Japanese GP in holding pattern as Typhoon Hagibis approaches

NAGOYA, Japan (AP) — With the Suzuka circuit shuttered on Saturday because of the approaching typhoon, the Japanese Grand Prix was in a holding pattern with drivers forced to spend the day at their hotels.

Organizers canceled Saturday’s qualifying session with Typhoon Hagibis set to hit Japan’s main island on Saturday and Sunday.
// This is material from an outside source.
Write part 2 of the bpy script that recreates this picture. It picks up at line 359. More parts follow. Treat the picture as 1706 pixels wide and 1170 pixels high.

Plans are for the Formula One race to be run as scheduled on Sunday at 2 p.m. local time (0500 GMT), with qualifying earlier in the day.

Hagibis, which could dump amounts of rain not seen since a deadly typhoon in 1958, is expected to make landfall on the Pacific coast of central or eastern Japan on Saturday evening.

Signs were put up at the circuit on Friday telling fans that all activities for Saturday had been canceled.

“We got an unexpected day off on Saturday but I’m sure the team will keep me busy,” Mercedes driver Valtteri Bottas said after leading Friday’s final practice. “But we’ll be digging into the data and make the most out of it.”

If qualifying goes ahead on Sunday it will mean a busy day for the drivers but it’s not unprecedented.

Qualifying at Suzuka was moved to Sunday morning as a result of bad weather in 2004 and 2010.

If qualifying is canceled, race stewards can use the classification from the second practice for the grid positions.

Mercedes confirmed they’d take down the usual paneling at the front and back of their garage and keeping equipment in the garage off the floor in case of flooding. Other teams will likely follow suit.

Some drivers expressed a desire to return to Tokyo on Saturday but with the typhoon expected to hit the Japanese capital on Saturday night that might be difficult.

Train and flight services between Tokyo and Nagoya were suspended.

Red Bull driver Max Verstappen, third fastest in the final practice, had a plan in place to spend the down time on Saturday.

“I will probably set up a FIFA tournament with some of the other drivers,” Verstappen said. “We can’t change the weather and it’s out of our control.”